Economic Globalization and Factors of Production
Economic Globalization
Economic relations between different places on the planet are more intense than ever. This economic globalization has four main features:
- Increased International Trade: International trade has grown tremendously, largely due to cheaper transportation costs.
- New Production Organization: Production is now divided between several countries, with multinational companies controlling much of global production and trade.
- Intense International Financial Flows: Financial transactions are increasingly intense and often speculative, with money moving quickly through buying and selling assets.
- Growing Trade Agreements: Trade agreements between countries are becoming more numerous, leading to freer trade of many products in some regions.
Globalization would not have been possible without the communications revolution, especially the internet.
Participants in Economic Activity
- Families: Families are involved in production by consuming goods and services. They also provide labor to companies in exchange for wages.
- Companies: Companies produce goods and services to generate profit. They require labor from families and purchase products and services from other companies.
- The State: The state plays several key economic roles:
- Establishes rules governing economic activity.
- Encourages private sector activity through grants.
- Creates and supports companies in distressed sectors.
- Provides public services by consuming goods and services.
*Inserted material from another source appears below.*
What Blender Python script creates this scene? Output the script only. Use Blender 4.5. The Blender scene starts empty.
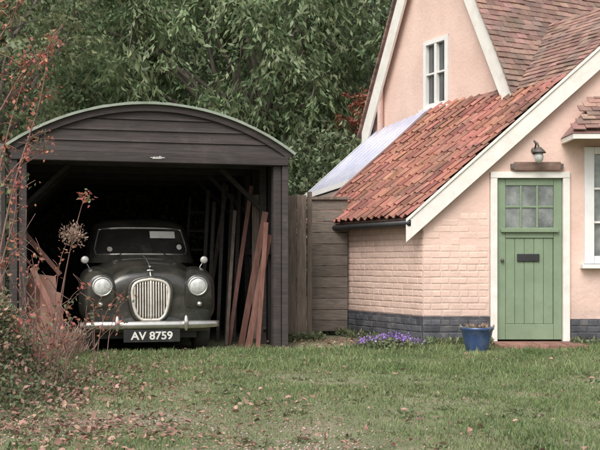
import bpy, math, random
import numpy as np
from mathutils import Vector, Matrix
random.seed(7); RNG=np.random.default_rng(7)
D=bpy.data; SC=bpy.context.scene
def link(o): SC.collection.objects.link(o); return o
# ---------------------------------------------------------------- materials
def mat(name,c1,c2=None,scale=5,rough=.8,bump=.25,bscale=40,island=0.,stretch=(1,1,1),metal=0.,c3=None,c3scale=1.2,c3amt=.6,c3lo=.5,transl=0.,bdist=.01,spec=.5,coat=0.,huevar=0.,coords='Object',c4=None,c4scale=9,c4amt=.6,c4lo=.56,grime=None):
    m=D.materials.new(name); m.use_nodes=True; nt=m.node_tree; N=nt.nodes; L=nt.links; N.clear()
    out=N.new('ShaderNodeOutputMaterial'); p=N.new('ShaderNodeBsdfPrincipled')
    p.inputs['Roughness'].default_value=rough; p.inputs['Metallic'].default_value=metal
    p.inputs['Specular IOR Level'].default_value=spec; p.inputs['Coat Weight'].default_value=coat
    tc=N.new('ShaderNodeTexCoord'); mp=N.new('ShaderNodeMapping'); mp.inputs['Scale'].default_value=stretch
    L.new(tc.outputs[coords],mp.inputs['Vector'])
    n=N.new('ShaderNodeTexNoise'); n.inputs['Scale'].default_value=scale; n.inputs['Detail'].default_value=6; n.inputs['Roughness'].default_value=.6
    L.new(mp.outputs[0],n.inputs['Vector'])
    r=N.new('ShaderNodeValToRGB'); e=r.color_ramp.elements
    e[0].position=.34; e[1].position=.68; e[0].color=(*c1,1); e[1].color=(*(c2 or c1),1)
    L.new(n.outputs['Fac'],r.inputs['Fac']); col=r.outputs['Color']
    def over(col,c,sc,amt,lo,off=0):
        n3=N.new('ShaderNodeTexNoise'); n3.inputs['Scale'].default_value=sc; n3.inputs['Detail'].default_value=8; n3.inputs['Roughness'].default_value=.7
        src=tc.outputs[coords]
        if off:
            mo=N.new('ShaderNodeMapping'); mo.inputs['Location'].default_value=(off,off,off); L.new(src,mo.inputs['Vector']); src=mo.outputs[0]
        L.new(src,n3.inputs['Vector'])
        mr=N.new('ShaderNodeMapRange'); mr.inputs['From Min'].default_value=lo; mr.inputs['From Max'].default_value=lo+.18; mr.inputs['To Max'].default_value=amt
        L.new(n3.outputs['Fac'],mr.inputs['Value'])
        mx=N.new('ShaderNodeMixRGB'); L.new(mr.outputs[0],mx.inputs['Fac']); L.new(col,mx.inputs['Color1']); mx.inputs['Color2'].default_value=(*c,1); return mx.outputs[0]
    if c3: col=over(col,c3,c3scale,c3amt,c3lo)
    if c4: col=over(col,c4,c4scale,c4amt,c4lo,7.3)
    if grime:   # (colour,z0,z1,amount): splash-back dirt fading upward from the ground, broken by noise
        gc,z0,z1,am=grime
        sx=N.new('ShaderNodeSeparateXYZ'); L.new(tc.outputs['Object'],sx.inputs[0])
        a=N.new('ShaderNodeMapRange'); a.inputs['From Min'].default_value=z0; a.inputs['From Max'].default_value=z1; a.inputs['To Min'].default_value=am; a.inputs['To Max'].default_value=0; L.new(sx.outputs[2],a.inputs['Value'])
        nn=N.new('ShaderNodeTexNoise'); nn.inputs['Scale'].default_value=4.5; nn.inputs['Detail'].default_value=8; nn.inputs['Roughness'].default_value=.75; L.new(tc.outputs['Object'],nn.inputs['Vector'])
        b_=N.new('ShaderNodeMapRange'); b_.inputs['From Min'].default_value=.35; b_.inputs['From Max'].default_value=.7; L.new(nn.outputs['Fac'],b_.inputs['Value'])
        mu=N.new('ShaderNodeMath'); mu.operation='MULTIPLY'; L.new(a.outputs[0],mu.inputs[0]); L.new(b_.outputs[0],mu.inputs[1])
        mx=N.new('ShaderNodeMixRGB'); L.new(mu.outputs[0],mx.inputs['Fac']); L.new(col,mx.inputs['Color1']); mx.inputs['Color2'].default_value=(*gc,1); col=mx.outputs[0]
    if island or huevar:
        g=N.new('ShaderNodeNewGeometry'); h=N.new('ShaderNodeHueSaturation')
        mr=N.new('ShaderNodeMapRange'); mr.inputs['To Min'].default_value=1-island; mr.inputs['To Max'].default_value=1+island
        L.new(g.outputs['Random Per Island'],mr.inputs['Value']); L.new(mr.outputs[0],h.inputs['Value'])
        if huevar:
            m1=N.new('ShaderNodeMath'); m1.operation='MULTIPLY'; m1.inputs[1].default_value=17.3; L.new(g.outputs['Random Per Island'],m1.inputs[0])
            m2=N.new('ShaderNodeMath'); m2.operation='FRACT'; L.new(m1.outputs[0],m2.inputs[0])
            m3=N.new('ShaderNodeMapRange'); m3.inputs['To Min'].default_value=.5-huevar; m3.inputs['To Max'].default_value=.5+huevar
            L.new(m2.outputs[0],m3.inputs['Value']); L.new(m3.outputs[0],h.inputs['Hue'])
        L.new(col,h.inputs['Color']); col=h.outputs[0]
    L.new(col,p.inputs['Base Color'])
    if bump:
        nb=N.new('ShaderNodeTexNoise'); nb.inputs['Scale'].default_value=bscale; nb.inputs['Detail'].default_value=5
        L.new(mp.outputs[0],nb.inputs['Vector'])
        b=N.new('ShaderNodeBump'); b.inputs['Strength'].default_value=bump; b.inputs['Distance'].default_value=bdist
        L.new(nb.outputs['Fac'],b.inputs['Height']); L.new(b.outputs[0],p.inputs['Normal'])
    sh=p.outputs[0]
    if transl:
        t=N.new('ShaderNodeBsdfTranslucent'); L.new(col,t.inputs['Color']); ms=N.new('ShaderNodeMixShader'); ms.inputs[0].default_value=transl
        L.new(sh,ms.inputs[1]); L.new(t.outputs[0],ms.inputs[2]); sh=ms.outputs[0]
    L.new(sh,out.inputs['Surface'])
    return m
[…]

- Collects taxes to finance its activities.
Factors of Production
Producing goods and services requires labor, natural resources, capital, technology, and knowledge. These are the factors of production.
- Labor: Human activity is essential for producing goods and services. Most workers are employed by companies or the state for a salary, while others are self-employed.
Labor laws regulate work in each country. Employers and employees negotiate specific working conditions within this legal framework, formalized in a contract.
Often, employer and employee interests diverge. In many developed countries, especially in Europe, labor laws are established through complex negotiations between the state, employers, and employees.
- Natural Resources: The production process utilizes various resources provided by nature. Some are renewable, while others are not. Companies must manage natural resources responsibly.
- Capital: Capital encompasses three categories:
- Physical Capital: Includes elements like buildings, machinery, and tools.
- Human Capital: Refers to the education, skills, and experience of workers. Higher qualifications and experience lead to greater productivity.
- Financial Capital: Represents the money required to establish and operate a company.
- Technology: Encompasses the procedures used to produce goods and services. There are different levels of technology:
- Manual Production: Relies on human strength and hand tools.
- Mechanized Production: Utilizes machinery for power, but workers still operate tools.
- Technified Production: Machines control both power and tools, with employees primarily programming and monitoring them.
Technology is crucial for economic growth today. Companies with more resources and profits tend to invest more in new technologies. The type of economic activity influences the technology used.
- Knowledge and Know-How: Human knowledge is a vital economic factor. A strong education system and research centers are essential for training well-prepared individuals capable of generating new ideas.
Know-how refers to the practical skills needed for a specific activity.